Mohammed's not alone in his thinking. In March, opposition fighters told Time's Abigail Hauslohner that they wanted to be called "revolutionaries" or "mujahideen," not "rebels"--a sentiment that other fighters echoed in interviews with Clare Morgana Gillis at The Atlantic in April. Earlier this week, Marc Herman explained why the rebels don't like being called rebels. They consider it "Qaddafi's term," he noted at The Atlantic, and prefer Ronald Reagan's phrase for groups like the Mujahideen in Afghanistan or the Contras in Nicaragua: "freedom fighters." Herman added, however, that the distinction only mattered for public relations reasons, since the "anti-Qaddafi militias don't speak English, but rather Arabic and Amazir--the Berber language--and call themselves thwar, which roughly means revolutionaries" (Al Jazeera Arabic, interestingly enough, seems to go with that word as well: thuwar in formal Arabic, or ثوار, which can be translated as rebels but comes from a root meaning "to agitate," having a noun form meaning "revolution"). The English-language website for the opposition's Transitional National Council, meanwhile, makes no mention of "rebels," referring instead to the "revolutionary people of Libya."

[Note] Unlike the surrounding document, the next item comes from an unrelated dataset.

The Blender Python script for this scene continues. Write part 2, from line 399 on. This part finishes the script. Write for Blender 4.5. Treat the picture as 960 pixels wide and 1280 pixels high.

So how did this whole "rebel" thing get started? A Lexis Nexis search of English-language news sources suggests that the term was first used on February 21, less than a week after peaceful protests first erupted in Libya, by the wire service AFP, which referred precisely once to a statement from "rebel diplomats" at the U.N. Adoption grew on February 24 as the conflict grew increasingly violent and opposition forces advanced toward Tripoli, with headlines like "Rebels Hope for Qaddafi's Fall but Remain Fearful" and "Libya Rebels Isolate Qaddafi" cropping up. By early March Brooke Gladstone of NPR's On the Media had noticed that news outlets were calling the Libyan opposition "rebels" rather than protesters, and addressed the change on her show. Foreign Policy's Blake Hounshell told Gladstone that he thought the word "rebel" was rather romantic, not pejorative as some had suggested, and added that the term made sense once the peaceful uprising turned into an armed struggle. "You can't really call someone with an RPG a protestor anymore. At that point they really then become a rebel." 

The backlash against the word "rebel," moreover, may soon spread elsewhere in the Arab world. In recent days news outlets have been tossing around a new term: the "Syrian rebels."